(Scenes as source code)

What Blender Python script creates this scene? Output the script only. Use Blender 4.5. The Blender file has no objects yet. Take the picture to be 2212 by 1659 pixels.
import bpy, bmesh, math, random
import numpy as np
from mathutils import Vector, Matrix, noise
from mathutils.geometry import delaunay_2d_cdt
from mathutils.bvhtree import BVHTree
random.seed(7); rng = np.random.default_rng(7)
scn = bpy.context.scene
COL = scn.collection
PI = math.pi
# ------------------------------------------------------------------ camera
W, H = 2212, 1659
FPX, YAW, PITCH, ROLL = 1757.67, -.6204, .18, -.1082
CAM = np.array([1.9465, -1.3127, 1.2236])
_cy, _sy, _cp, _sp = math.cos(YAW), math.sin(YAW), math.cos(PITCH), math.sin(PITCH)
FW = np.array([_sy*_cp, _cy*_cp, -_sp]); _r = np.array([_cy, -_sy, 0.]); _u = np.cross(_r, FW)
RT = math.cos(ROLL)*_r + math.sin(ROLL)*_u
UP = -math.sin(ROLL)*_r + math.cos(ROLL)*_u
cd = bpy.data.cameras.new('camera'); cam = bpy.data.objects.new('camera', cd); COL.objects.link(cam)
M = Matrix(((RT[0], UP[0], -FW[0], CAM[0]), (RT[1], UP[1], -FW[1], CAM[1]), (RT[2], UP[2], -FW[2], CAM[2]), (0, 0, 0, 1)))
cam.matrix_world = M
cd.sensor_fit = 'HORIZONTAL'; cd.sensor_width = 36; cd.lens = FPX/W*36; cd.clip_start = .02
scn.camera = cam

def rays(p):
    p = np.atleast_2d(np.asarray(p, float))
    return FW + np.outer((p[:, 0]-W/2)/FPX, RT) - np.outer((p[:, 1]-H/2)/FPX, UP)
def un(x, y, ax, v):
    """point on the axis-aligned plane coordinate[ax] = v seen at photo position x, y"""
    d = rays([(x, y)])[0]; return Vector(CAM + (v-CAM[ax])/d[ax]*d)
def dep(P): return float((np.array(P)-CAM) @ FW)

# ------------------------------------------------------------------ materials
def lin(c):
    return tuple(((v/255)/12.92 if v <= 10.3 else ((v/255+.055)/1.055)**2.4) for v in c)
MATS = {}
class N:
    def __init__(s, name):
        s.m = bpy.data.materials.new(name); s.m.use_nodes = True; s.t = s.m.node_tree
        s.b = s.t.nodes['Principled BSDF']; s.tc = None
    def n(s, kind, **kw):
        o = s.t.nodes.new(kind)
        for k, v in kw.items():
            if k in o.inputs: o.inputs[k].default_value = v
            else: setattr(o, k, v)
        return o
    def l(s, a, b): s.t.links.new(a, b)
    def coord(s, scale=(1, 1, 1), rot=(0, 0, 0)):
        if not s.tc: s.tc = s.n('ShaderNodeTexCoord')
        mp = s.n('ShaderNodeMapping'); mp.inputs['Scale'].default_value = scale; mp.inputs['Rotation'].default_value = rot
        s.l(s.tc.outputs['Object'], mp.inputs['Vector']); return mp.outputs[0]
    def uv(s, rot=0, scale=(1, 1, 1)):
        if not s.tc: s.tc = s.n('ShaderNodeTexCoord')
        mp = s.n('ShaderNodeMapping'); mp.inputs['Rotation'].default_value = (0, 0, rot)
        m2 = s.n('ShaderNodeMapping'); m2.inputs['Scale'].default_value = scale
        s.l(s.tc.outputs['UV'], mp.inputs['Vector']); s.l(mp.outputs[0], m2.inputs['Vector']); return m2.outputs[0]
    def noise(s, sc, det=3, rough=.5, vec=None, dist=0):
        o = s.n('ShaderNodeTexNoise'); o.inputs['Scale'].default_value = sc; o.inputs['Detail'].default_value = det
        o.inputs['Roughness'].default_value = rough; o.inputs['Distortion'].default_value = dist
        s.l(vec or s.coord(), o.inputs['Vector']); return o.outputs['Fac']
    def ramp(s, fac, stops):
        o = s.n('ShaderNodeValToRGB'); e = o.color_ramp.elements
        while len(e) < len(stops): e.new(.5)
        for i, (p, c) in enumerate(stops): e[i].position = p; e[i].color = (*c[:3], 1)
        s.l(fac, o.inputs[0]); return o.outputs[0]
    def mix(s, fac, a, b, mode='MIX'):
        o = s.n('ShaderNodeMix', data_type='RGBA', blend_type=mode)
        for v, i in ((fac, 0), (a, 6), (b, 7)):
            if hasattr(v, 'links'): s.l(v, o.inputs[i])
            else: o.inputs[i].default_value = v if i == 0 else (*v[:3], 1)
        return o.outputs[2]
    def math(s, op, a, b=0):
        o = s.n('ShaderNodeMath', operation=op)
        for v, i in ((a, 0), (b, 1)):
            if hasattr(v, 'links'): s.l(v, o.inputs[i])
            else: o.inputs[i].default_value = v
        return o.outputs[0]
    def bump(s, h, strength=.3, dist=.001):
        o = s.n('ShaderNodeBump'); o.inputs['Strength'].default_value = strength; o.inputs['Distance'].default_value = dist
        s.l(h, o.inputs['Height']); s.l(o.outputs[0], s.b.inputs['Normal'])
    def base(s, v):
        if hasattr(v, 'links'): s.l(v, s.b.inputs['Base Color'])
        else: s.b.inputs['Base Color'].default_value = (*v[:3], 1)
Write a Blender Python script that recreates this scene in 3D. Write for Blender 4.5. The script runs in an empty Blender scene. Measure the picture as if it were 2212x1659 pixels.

**Work to do:** Reproduce each entry word for word.

**Complete output:**
What Blender Python script creates this scene? Output the script only. Use Blender 4.5. The Blender file has no objects yet. Take the picture to be 2212 by 1659 pixels.
import bpy, bmesh, math, random
import numpy as np
from mathutils import Vector, Matrix, noise
from mathutils.geometry import delaunay_2d_cdt
from mathutils.bvhtree import BVHTree
random.seed(7); rng = np.random.default_rng(7)
scn = bpy.context.scene
COL = scn.collection
PI = math.pi
# ------------------------------------------------------------------ camera
W, H = 2212, 1659
FPX, YAW, PITCH, ROLL = 1757.67, -.6204, .18, -.1082
CAM = np.array([1.9465, -1.3127, 1.2236])
_cy, _sy, _cp, _sp = math.cos(YAW), math.sin(YAW), math.cos(PITCH), math.sin(PITCH)
FW = np.array([_sy*_cp, _cy*_cp, -_sp]); _r = np.array([_cy, -_sy, 0.]); _u = np.cross(_r, FW)
RT = math.cos(ROLL)*_r + math.sin(ROLL)*_u
UP = -math.sin(ROLL)*_r + math.cos(ROLL)*_u
cd = bpy.data.cameras.new('camera'); cam = bpy.data.objects.new('camera', cd); COL.objects.link(cam)
M = Matrix(((RT[0], UP[0], -FW[0], CAM[0]), (RT[1], UP[1], -FW[1], CAM[1]), (RT[2], UP[2], -FW[2], CAM[2]), (0, 0, 0, 1)))
cam.matrix_world = M
cd.sensor_fit = 'HORIZONTAL'; cd.sensor_width = 36; cd.lens = FPX/W*36; cd.clip_start = .02
scn.camera = cam

def rays(p):
    p = np.atleast_2d(np.asarray(p, float))
    return FW + np.outer((p[:, 0]-W/2)/FPX, RT) - np.outer((p[:, 1]-H/2)/FPX, UP)
def un(x, y, ax, v):
    """point on the axis-aligned plane coordinate[ax] = v seen at photo position x, y"""
    d = rays([(x, y)])[0]; return Vector(CAM + (v-CAM[ax])/d[ax]*d)
def dep(P): return float((np.array(P)-CAM) @ FW)

# ------------------------------------------------------------------ materials
def lin(c):
    return tuple(((v/255)/12.92 if v <= 10.3 else ((v/255+.055)/1.055)**2.4) for v in c)
MATS = {}
class N:
    def __init__(s, name):
        s.m = bpy.data.materials.new(name); s.m.use_nodes = True; s.t = s.m.node_tree
        s.b = s.t.nodes['Principled BSDF']; s.tc = None
    def n(s, kind, **kw):
        o = s.t.nodes.new(kind)
        for k, v in kw.items():
            if k in o.inputs: o.inputs[k].default_value = v
            else: setattr(o, k, v)
        return o
    def l(s, a, b): s.t.links.new(a, b)
    def coord(s, scale=(1, 1, 1), rot=(0, 0, 0)):
        if not s.tc: s.tc = s.n('ShaderNodeTexCoord')
        mp = s.n('ShaderNodeMapping'); mp.inputs['Scale'].default_value = scale; mp.inputs['Rotation'].default_value = rot
        s.l(s.tc.outputs['Object'], mp.inputs['Vector']); return mp.outputs[0]
    def uv(s, rot=0, scale=(1, 1, 1)):
        if not s.tc: s.tc = s.n('ShaderNodeTexCoord')
        mp = s.n('ShaderNodeMapping'); mp.inputs['Rotation'].default_value = (0, 0, rot)
        m2 = s.n('ShaderNodeMapping'); m2.inputs['Scale'].default_value = scale
        s.l(s.tc.outputs['UV'], mp.inputs['Vector']); s.l(mp.outputs[0], m2.inputs['Vector']); return m2.outputs[0]
    def noise(s, sc, det=3, rough=.5, vec=None, dist=0):
        o = s.n('ShaderNodeTexNoise'); o.inputs['Scale'].default_value = sc; o.inputs['Detail'].default_value = det
        o.inputs['Roughness'].default_value = rough; o.inputs['Distortion'].default_value = dist
        s.l(vec or s.coord(), o.inputs['Vector']); return o.outputs['Fac']
    def ramp(s, fac, stops):
        o = s.n('ShaderNodeValToRGB'); e = o.color_ramp.elements
        while len(e) < len(stops): e.new(.5)
        for i, (p, c) in enumerate(stops): e[i].position = p; e[i].color = (*c[:3], 1)
        s.l(fac, o.inputs[0]); return o.outputs[0]
    def mix(s, fac, a, b, mode='MIX'):
        o = s.n('ShaderNodeMix', data_type='RGBA', blend_type=mode)
        for v, i in ((fac, 0), (a, 6), (b, 7)):
            if hasattr(v, 'links'): s.l(v, o.inputs[i])
            else: o.inputs[i].default_value = v if i == 0 else (*v[:3], 1)
        return o.outputs[2]
    def math(s, op, a, b=0):
        o = s.n('ShaderNodeMath', operation=op)
        for v, i in ((a, 0), (b, 1)):
            if hasattr(v, 'links'): s.l(v, o.inputs[i])
            else: o.inputs[i].default_value = v
        return o.outputs[0]
    def bump(s, h, strength=.3, dist=.001):
        o = s.n('ShaderNodeBump'); o.inputs['Strength'].default_value = strength; o.inputs['Distance'].default_value = dist
        s.l(h, o.inputs['Height']); s.l(o.outputs[0], s.b.inputs['Normal'])
    def base(s, v):
        if hasattr(v, 'links'): s.l(v, s.b.inputs['Base Color'])
        else: s.b.inputs['Base Color'].default_value = (*v[:3], 1)
Write a Blender Python script that recreates this scene in 3D. Write for Blender 4.5. The script runs in an empty Blender scene. Measure the picture as if it were 2212x1659 pixels.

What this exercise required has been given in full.